L’expert en communication s’interroge également sur la diversité sociologique des utilisateurs à qui profite réellement cette fonctionnalité. « Pour le moment, on observe que les utilisateurs de Twitter Blue sont très à droite, hormis certains influenceurs », analyse l’expert. L’objectif étant de générer des vues auprès de ces utilisateurs de Twitter Blue, on risque d’assister à une surreprésentation de ce public de droite voire d’extrême-droite sur la plateforme, ainsi que de contenus susceptibles de plaire à cette tranche de la population.

Pas de gains mirobolants en Belgique?

Enfin, certains estiment que cette monétisation est la porte ouverte aux fake news, aux buzz futiles ou aux actualités non sourcées, au détriment d’informations vérifiées et à véritable plus-value journalistique.
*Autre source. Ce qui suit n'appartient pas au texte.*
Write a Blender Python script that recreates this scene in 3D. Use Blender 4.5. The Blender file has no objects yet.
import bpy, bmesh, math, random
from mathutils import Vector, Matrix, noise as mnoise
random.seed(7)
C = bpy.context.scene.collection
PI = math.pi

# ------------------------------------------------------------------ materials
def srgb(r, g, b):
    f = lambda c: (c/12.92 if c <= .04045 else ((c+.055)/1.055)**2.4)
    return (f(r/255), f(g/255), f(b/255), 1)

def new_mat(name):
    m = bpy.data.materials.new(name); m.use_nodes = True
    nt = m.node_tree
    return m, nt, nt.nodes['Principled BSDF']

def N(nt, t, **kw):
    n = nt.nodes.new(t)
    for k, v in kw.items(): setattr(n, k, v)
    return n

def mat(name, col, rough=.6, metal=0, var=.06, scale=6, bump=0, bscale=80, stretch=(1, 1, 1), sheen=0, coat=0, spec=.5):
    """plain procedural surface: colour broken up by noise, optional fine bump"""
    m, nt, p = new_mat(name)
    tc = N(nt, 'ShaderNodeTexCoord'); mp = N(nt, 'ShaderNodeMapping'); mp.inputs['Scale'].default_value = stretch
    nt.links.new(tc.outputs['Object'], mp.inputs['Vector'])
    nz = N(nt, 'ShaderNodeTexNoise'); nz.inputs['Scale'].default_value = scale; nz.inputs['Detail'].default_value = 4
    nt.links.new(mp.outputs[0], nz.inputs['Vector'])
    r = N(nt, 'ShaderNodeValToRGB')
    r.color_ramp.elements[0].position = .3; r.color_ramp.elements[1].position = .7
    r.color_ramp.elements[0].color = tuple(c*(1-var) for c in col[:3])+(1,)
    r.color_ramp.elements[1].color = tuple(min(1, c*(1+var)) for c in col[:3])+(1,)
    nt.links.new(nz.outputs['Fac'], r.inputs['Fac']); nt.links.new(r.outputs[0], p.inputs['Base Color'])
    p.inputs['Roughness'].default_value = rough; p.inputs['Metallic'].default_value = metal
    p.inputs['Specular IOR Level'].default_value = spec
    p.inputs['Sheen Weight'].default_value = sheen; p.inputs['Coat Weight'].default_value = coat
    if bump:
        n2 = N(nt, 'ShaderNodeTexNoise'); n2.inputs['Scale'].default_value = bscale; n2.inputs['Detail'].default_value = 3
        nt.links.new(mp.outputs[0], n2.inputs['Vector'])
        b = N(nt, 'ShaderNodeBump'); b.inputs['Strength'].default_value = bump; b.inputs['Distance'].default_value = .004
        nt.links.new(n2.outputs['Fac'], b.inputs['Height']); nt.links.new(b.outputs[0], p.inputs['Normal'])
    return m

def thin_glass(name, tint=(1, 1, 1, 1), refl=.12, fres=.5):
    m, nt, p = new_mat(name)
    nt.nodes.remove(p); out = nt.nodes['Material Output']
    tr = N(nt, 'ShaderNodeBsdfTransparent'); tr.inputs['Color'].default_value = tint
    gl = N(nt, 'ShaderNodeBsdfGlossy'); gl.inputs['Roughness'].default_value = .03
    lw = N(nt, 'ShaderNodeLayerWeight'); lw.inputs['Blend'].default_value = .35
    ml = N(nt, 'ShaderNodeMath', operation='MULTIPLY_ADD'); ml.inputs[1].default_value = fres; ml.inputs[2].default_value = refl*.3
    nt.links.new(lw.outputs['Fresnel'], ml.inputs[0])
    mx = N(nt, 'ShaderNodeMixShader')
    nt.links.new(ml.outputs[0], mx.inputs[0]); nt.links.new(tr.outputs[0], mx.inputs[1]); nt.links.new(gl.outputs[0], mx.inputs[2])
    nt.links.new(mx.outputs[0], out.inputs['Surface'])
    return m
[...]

Quoi qu’il en soit, les possibilités pour des comptes 100% belges de pouvoir réellement bénéficier de cette rémunération restent actuellement minces. « En Belgique, on reste sur un marché très restreint, à diviser entre un public néerlandophone et francophone. Dans ces conditions, atteindre les 15 millions d’impressions en trois mois reste un pallier difficilement accessible », conclut Nicolas Vanderbiest.